In April of 2005, Borseth felt the timing was right to take a new job. He accepted an offer to take over the Colorado program and was scheduled to appear at his introductory press conference.

But just two hours before that conference was set to begin, Borseth backed out, saying he couldn’t take the job.

Borseth said the only reservation he’s ever had when considering whether to take a new job was his family. When he was offered the Colorado position, Borseth was concerned about moving his five children – 9, 8, 8, 4 and 2-years-old at the time – who had just become accustomed to the Green Bay area.

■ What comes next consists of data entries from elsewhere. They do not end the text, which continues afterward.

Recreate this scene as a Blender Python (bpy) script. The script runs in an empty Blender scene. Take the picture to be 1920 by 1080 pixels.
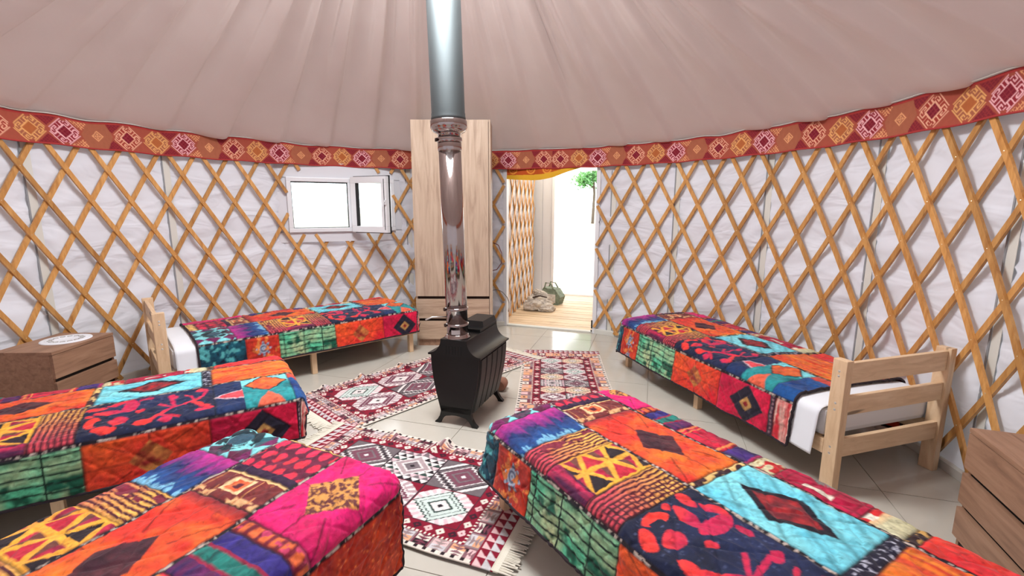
import bpy, bmesh, math, random
import numpy as np
from mathutils import Vector, Matrix
random.seed(7)
rng = np.random.default_rng(7)
S = bpy.context.scene
COL = S.collection
PI = math.pi
D2R = PI / 180

# ------------------------------------------------------------------ camera
CAM_LOC = (0.513, -2.78, 1.47)
cd = bpy.data.cameras.new('camera'); cam = bpy.data.objects.new('camera', cd); COL.objects.link(cam)
cam.location = CAM_LOC
cam.rotation_euler = (PI / 2 - 0.170, -0.002, 0)
cd.sensor_fit = 'HORIZONTAL'; cd.sensor_width = 36; cd.lens = 876.5 / 1920 * 36
cd.clip_start = 0.02; cd.clip_end = 300
S.camera = cam

# ------------------------------------------------------------------ daylight
W = bpy.data.worlds.new('sky'); S.world = W; W.use_nodes = True
nt = W.node_tree; nt.nodes.clear()
wo = nt.nodes.new('ShaderNodeOutputWorld'); bg = nt.nodes.new('ShaderNodeBackground')
bg.inputs[0].default_value = (0.92, 0.97, 1.0, 1); bg.inputs[1].default_value = 5.0
nt.links.new(bg.outputs[0], wo.inputs[0])

def area_light(name, loc, rot, sx, sy, power, color, shape='RECTANGLE'):
    l = bpy.data.lights.new(name, 'AREA'); l.shape = shape; l.size = sx; l.size_y = sy
    l.energy = power; l.color = color
    o = bpy.data.objects.new(name, l); COL.objects.link(o); o.location = loc; o.rotation_euler = rot
    return o
# daylight falling in through the round crown opening of the yurt
area_light('crown_skylight', (0.0, 0.0, 3.60), (0, 0, 0), 1.25, 1.25, 150, (0.94, 0.98, 1.0), 'DISK')
S.cycles.diffuse_bounces = 3; S.cycles.glossy_bounces = 3
S.view_settings.view_transform = 'Standard'
S.view_settings.look = 'None'
S.view_settings.exposure = 0.0
S.view_settings.gamma = 1.0
S.view_settings.use_curve_mapping = False

# ------------------------------------------------------------------ helpers
def lin(c):
    c = np.asarray(c, float) / 255.0
    return np.where(c <= 0.04045, c / 12.92, ((c + 0.055) / 1.055) ** 2.4)
def L4(*c): return (*[float(v) for v in lin(c)], 1.0)

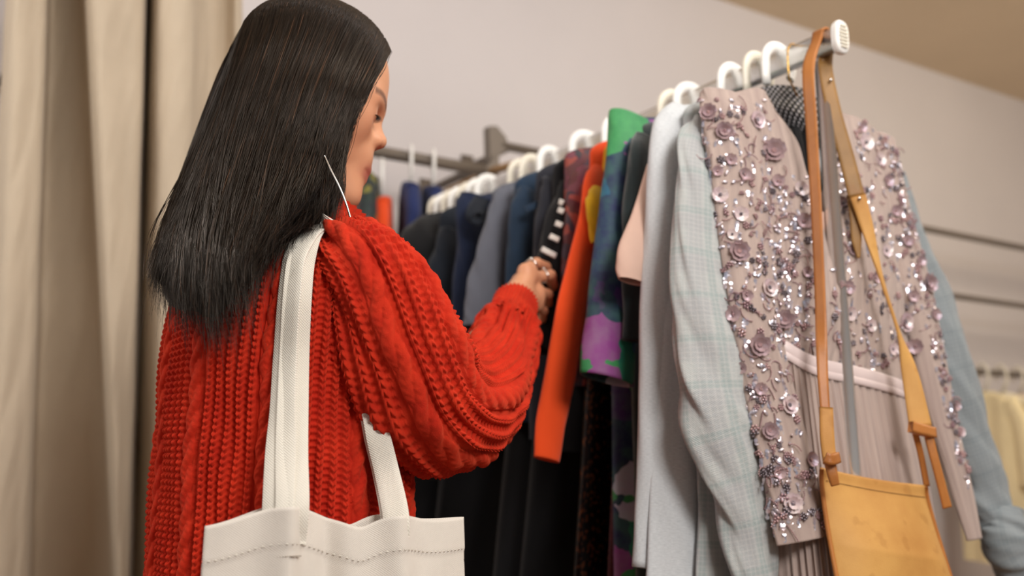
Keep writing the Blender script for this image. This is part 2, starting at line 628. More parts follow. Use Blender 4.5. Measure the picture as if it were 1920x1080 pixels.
pa = PY(940, 266, 2.30)
pb = PY(1925, 471, 2.30)
wall_rail('upper grey rail crossing the back wall behind the clothes rack', pa[0], pb[0] + .9, (pa[2] + pb[2]) / 2, 2.30, .013)
pc = PY(1700, 541, 2.30)
pd = PY(1925, 576, 2.30)
wall_rail('lower grey rail on the right wall side below the upper rail', pc[0], pd[0] + .9, (pc[2] + pd[2]) / 2, 2.30, .012)
pe = PY(640, 270, 2.26)
pf = PY(908, 322, 2.26)
wall_rail('left grey wall rail just in front of the woman with dark blue clothes', pe[0], pf[0], (pe[2] + pf[2]) / 2, 2.26, .016)
# the bracket plate with its angled arm
bt = PY(926, 238, 2.30)
bb = PY(930, 322, 2.30)
t = thing('shelf_bracket', bb, 'angular grey metal bracket with pointed top on the back wall', 'bracket')
V = [PY(917, 236, 2.29), PY(932, 236, 2.29), PY(950, 258, 2.29), PY(952, 278, 2.29), PY(936, 292, 2.29), PY(936, 328, 2.29), PY(906, 330, 2.29), PY(905, 318, 2.29), PY(919, 304, 2.29)]
n = len(V)
V = np.array(V + [p + np.array([0, .03, 0]) for p in V])
c1, c2 = V[:n].mean(0), V[n:].mean(0)
Vc = np.vstack([V, c1[None], c2[None]])
tri = [[i, (i + 1) % n, 2 * n] for i in range(n)] + [[n + (i + 1) % n, n + i, 2 * n + 1] for i in range(n)]
a = Acc().add(Vc, tri)
a.add(V, [[i, (i + 1) % n, n + (i + 1) % n, n + i] for i in range(n)])
a.build('bracket_plate', M['railmetal'], t, smooth=False)
a0 = PY(922, 322, 2.29)
Acc().tube([a0 + np.array([0, .25, 0]), a0, a0 + np.array([0, -.02, -.0]), a0 + np.array([-.01, -.2, -.02])], .012, 8).build('arm', plain('wooden_arm', (150, 116, 78), .6), t)

# curtain with deep folds
top = [(13, .02), (14, -.01), (17, -.05), (30, -.075), (60, -.07), (84, -.05), (91, .055), (104, .075), (140, .035), (154, .0), (158, -.06), (176, -.085), (230, -.075), (268, -.06), (276, .02), (284, .065), (292, -.045), (320, -.075), (358, -.07), (372, -.02), (392, .02), (425, .015), (446, -.01), (456, .01)]
bot = [(-46, .02), (-44, -.01), (-38, -.05), (-15, -.075), (25, -.07), (50, -.05), (56, .055), (72, .075), (140, .05), (205, .0), (219, -.05), (226, -.075), (232, -.07), (236, -.05), (240, .0), (250, .045), (268, .0), (290, -.045), (340, -.06), (362, -.02), (385, .02), (420, .015), (440, -.01), (452, .01)]
def cur(rows, py, n=420):
    p = np.array([PY(x, py, 2.15 + 1.5 * d) for x, d in rows])
    return spline(p, n)
T0, B0 = cur(top, -40), cur(bot, 1100)
nv = 120
vv = np.linspace(-.12, 1.25, nv)[:, None, None]
Vc = T0[None] * (1 - vv) + B0[None] * vv
zt, zb = T0[:, 2].mean(), B0[:, 2].mean()
Vc[:, :, 2] = (zt * (1 - vv) + zb * vv)[:, :, 0]
wr = fold((nv, 420), (5, 9), 3)
Vc[:, :, 1] += .004 * wr
t = thing('curtain', (.3, 2.15, .3), 'beige linen fitting room curtain hanging in deep folds', 'curtain')
a = Acc().grid(Vc)
L = np.concatenate([[0], np.cumsum(np.linalg.norm(np.diff(T0, axis=0), axis=1))])
a.uv[-1] = np.stack(np.broadcast_arrays(L[None, :], (vv * (zt - zb))[:, :, 0]), -1).reshape(-1, 2)
o = a.build('drape', M['curtain'], t)
m = o.modifiers.new('thick', 'SOLIDIFY'); m.thickness = .002
zc = float(Vc[0, :, 2].mean())
t = thing('curtain_rod', (0, 2.15, zc + .04), 'metal curtain rod above the beige curtain', 'rod')
Acc().tube([(-.6, 2.15, zc + .01), (.2, 2.15, zc + .01), (.72, 2.15, zc + .01)], .012, 12).build('rod', M['steel'], t)
wx = PY(4, 152, 2.5)
t = thing('wall_hook', wx, 'small dark hook on the wall at the far left beside the curtain', 'hook')
Acc().tube([(wx[0] - .03, WALL_Y, wx[2]), (wx[0], 2.5, wx[2]), (wx[0] + .002, 2.49, wx[2] + .01)], .01, 8).build('hook', M['charcoal'], t)

# ------------------------------------------------------------------ the clothes rack
RX = 1.10
re = PX(1572, 72, RX)
RZ = float(re[2])
RY0 = float(re[1])
RY1 = 2.08
rack = thing('clothes_rack', (RX, (RY0 + RY1) / 2, 0), 'chrome clothes rack with an oval rail full of clothes', 'rack')
def oval(y):
    ang = np.linspace(0, 2 * PI, 20, endpoint=False)
    e = .62
    return np.stack([RX + .0095 * np.sign(np.cos(ang)) * np.abs(np.cos(ang)) ** e, np.full(20, y), RZ + .018 * np.sign(np.sin(ang)) * np.abs(np.sin(ang)) ** e], -1)
Acc().grid(np.array([oval(y) for y in np.linspace(RY0, RY1, 12)]), cu=True, cap=True).build('rail', M['chrome'], rack)
a = Acc()
cap = []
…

While Borseth had some of the same concerns about taking the Michigan job, he eventually realized the opportunity in Ann Arbor was very different from the one he had received from Colorado two years before.

Borseth said when he was offered the Colorado position, his wife’s father and grandmother were both ill, prompting him to stay at Green Bay.

“At Colorado (I would have been) a plane flight away from being at home and Connie’s dad and Connie’s grandmother,” Borseth said. “Since that time, they’ve both passed. But having to get on a plane with seven people to go between Denver and Michigan to see them would have been extremely difficult for me and my family.”

Connie Borseth said her husband had always wanted to coach at Michigan, but that didn’t automatically make leaving behind all of the support and relationships in Green Bay an easy task.

Aside from the move itself, Connie said having to leave behind close friends in Green Bay will be the hardest thing.

“It was a difficult decision to leave on some level because of the family we had built in Green Bay,” she said. “But at the same time we talked about it, and figured out that everything he had done previously was to get where he wanted to be, and this is where he wanted to be. I think he always would have wondered had he not taken this job.”

But now he won’t have to wonder.

Instead, he’ll finally be able to live out the dream he had always envisioned – and do so in comfort.

“I’m a midwestern person,” said Borseth, a Bessemer native. “I know a lot of people that live here. I’m closer to home. I’m from Michigan. I’ve always wanted to be in Michigan.”